The Griffin copy “is one of the most complete, with the signatures of the senators and congressmen who voted in favor of the amendment,” he said. (Not all members of Congress voted for the amendment.)

It is signed by 37 senators and 114 members of the House. They were among the legislators who voted to send the amendment to the states for ratification, he said.

The exhibit area where the documents will be displayed will also tell the story of how the Lincoln Memorial was built and examine its role in American history and civil rights, the foundation said.

The project includes new restrooms, a larger bookstore, and new elevators, the Park Service said. It will also feature an immersive theater presentation that projects images of historic events onto the memorial foundations.

The undertaking is believed to be the most extensive of its kind at the memorial since it was dedicated in 1922, the Park Service said.

The undercroft, essentially the memorial’s basement, is the huge area beneath the 38,000-ton structure, which sits on a platform supported by 122 concrete pillars. The undercroft is so large that the entire memorial, flipped upside down, would fit in it, officials have said.

The project opening the area to visitors has been in the works since 2016, when another billionaire, David Rubenstein, donated $18.5 million to the effort. But major work did not get underway until 2023, the National Park Service has said.

The memorial, which includes the 175-ton marble sculpture of Lincoln, was built on a spot called Kidwell Flats, a tract on the Potomac River that had been reclaimed with mud dredged from the river.

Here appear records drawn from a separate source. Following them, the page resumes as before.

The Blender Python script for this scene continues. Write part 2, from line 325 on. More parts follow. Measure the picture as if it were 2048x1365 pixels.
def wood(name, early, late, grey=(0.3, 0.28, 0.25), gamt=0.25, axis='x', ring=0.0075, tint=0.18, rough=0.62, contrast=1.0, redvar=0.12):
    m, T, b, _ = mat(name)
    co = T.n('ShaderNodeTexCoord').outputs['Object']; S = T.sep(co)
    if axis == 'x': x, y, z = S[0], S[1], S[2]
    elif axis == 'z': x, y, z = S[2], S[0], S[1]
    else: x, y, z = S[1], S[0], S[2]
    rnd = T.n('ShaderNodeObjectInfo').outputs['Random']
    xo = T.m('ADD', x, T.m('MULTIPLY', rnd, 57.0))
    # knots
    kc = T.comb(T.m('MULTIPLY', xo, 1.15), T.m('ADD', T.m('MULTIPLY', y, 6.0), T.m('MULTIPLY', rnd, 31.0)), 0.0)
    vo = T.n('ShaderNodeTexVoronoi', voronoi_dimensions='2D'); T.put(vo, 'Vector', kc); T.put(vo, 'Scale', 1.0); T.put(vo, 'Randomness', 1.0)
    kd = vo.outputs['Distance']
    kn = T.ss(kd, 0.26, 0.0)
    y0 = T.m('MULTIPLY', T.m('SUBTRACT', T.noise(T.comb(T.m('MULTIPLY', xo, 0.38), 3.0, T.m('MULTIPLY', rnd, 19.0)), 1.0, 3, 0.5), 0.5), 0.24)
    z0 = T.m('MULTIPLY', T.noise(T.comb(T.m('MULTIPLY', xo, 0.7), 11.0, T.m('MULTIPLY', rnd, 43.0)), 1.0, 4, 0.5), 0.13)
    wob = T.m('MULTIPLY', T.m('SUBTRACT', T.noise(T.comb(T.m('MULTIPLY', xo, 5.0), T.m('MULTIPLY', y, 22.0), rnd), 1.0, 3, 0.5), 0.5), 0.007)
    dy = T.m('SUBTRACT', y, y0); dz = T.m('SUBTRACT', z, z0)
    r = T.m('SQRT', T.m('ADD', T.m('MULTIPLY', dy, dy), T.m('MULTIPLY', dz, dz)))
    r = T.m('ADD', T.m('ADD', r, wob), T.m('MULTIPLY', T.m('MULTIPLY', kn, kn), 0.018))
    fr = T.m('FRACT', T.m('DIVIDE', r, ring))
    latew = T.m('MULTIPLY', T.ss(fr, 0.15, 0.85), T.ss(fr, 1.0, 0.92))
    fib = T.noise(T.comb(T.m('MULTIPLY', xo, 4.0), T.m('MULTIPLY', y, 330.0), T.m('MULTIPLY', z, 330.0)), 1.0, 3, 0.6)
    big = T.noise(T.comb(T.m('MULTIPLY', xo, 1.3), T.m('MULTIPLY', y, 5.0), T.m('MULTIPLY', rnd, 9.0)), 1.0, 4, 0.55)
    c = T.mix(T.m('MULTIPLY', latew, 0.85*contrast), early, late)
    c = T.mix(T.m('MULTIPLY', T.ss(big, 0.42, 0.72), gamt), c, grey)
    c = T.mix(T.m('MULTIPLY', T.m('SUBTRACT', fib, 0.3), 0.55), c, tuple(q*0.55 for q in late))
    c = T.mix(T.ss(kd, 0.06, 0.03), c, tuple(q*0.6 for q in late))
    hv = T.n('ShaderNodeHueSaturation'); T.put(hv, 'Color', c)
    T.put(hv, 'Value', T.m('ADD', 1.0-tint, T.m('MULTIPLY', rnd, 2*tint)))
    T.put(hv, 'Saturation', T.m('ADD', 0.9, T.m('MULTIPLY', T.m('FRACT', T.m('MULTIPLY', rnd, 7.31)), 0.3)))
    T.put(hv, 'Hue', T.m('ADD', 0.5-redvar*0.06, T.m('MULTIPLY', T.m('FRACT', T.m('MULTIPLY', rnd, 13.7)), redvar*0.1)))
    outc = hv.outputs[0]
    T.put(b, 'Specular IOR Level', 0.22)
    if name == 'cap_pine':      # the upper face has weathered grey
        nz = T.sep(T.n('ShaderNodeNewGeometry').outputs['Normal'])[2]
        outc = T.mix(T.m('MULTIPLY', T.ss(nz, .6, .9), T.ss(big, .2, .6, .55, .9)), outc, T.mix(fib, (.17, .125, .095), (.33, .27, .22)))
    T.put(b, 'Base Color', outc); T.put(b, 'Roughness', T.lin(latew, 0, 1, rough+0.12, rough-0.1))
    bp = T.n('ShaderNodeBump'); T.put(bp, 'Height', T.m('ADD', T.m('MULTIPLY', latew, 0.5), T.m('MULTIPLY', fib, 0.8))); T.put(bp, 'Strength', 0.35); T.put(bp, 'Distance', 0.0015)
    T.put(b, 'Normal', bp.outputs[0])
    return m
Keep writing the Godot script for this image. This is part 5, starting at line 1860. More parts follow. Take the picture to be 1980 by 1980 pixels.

Ground was broken in 1914. The statue of the seated Lincoln was made from 28 blocks of Georgia marble carved by sculptor Daniel Chester French in the New York studio of the Piccirilli brothers, a team of renowned Italian stonecutters.

The blocks were then shipped to Washington and assembled inside the memorial in 1919.

The memorial was dedicated in 1922 in the presence of Lincoln’s son, Robert, then 78. About 50,000 people attended. African Americans, as was the cruel custom in then-segregated Washington, were shunted off to the rear.

On Easter Sunday in 1939, the African American opera star Marian Anderson elevated the significance of the memorial when she sang there after being barred from performing at whites-only Constitution Hall seven blocks away.

Twenty-four years after Anderson’s performance, the Rev. Martin Luther King Jr. gave his “I Have a Dream” speech there before 250,000 people.

And 50 years later, President Barack Obama, the country’s first Black president, spoke there on the anniversary of King’s speech.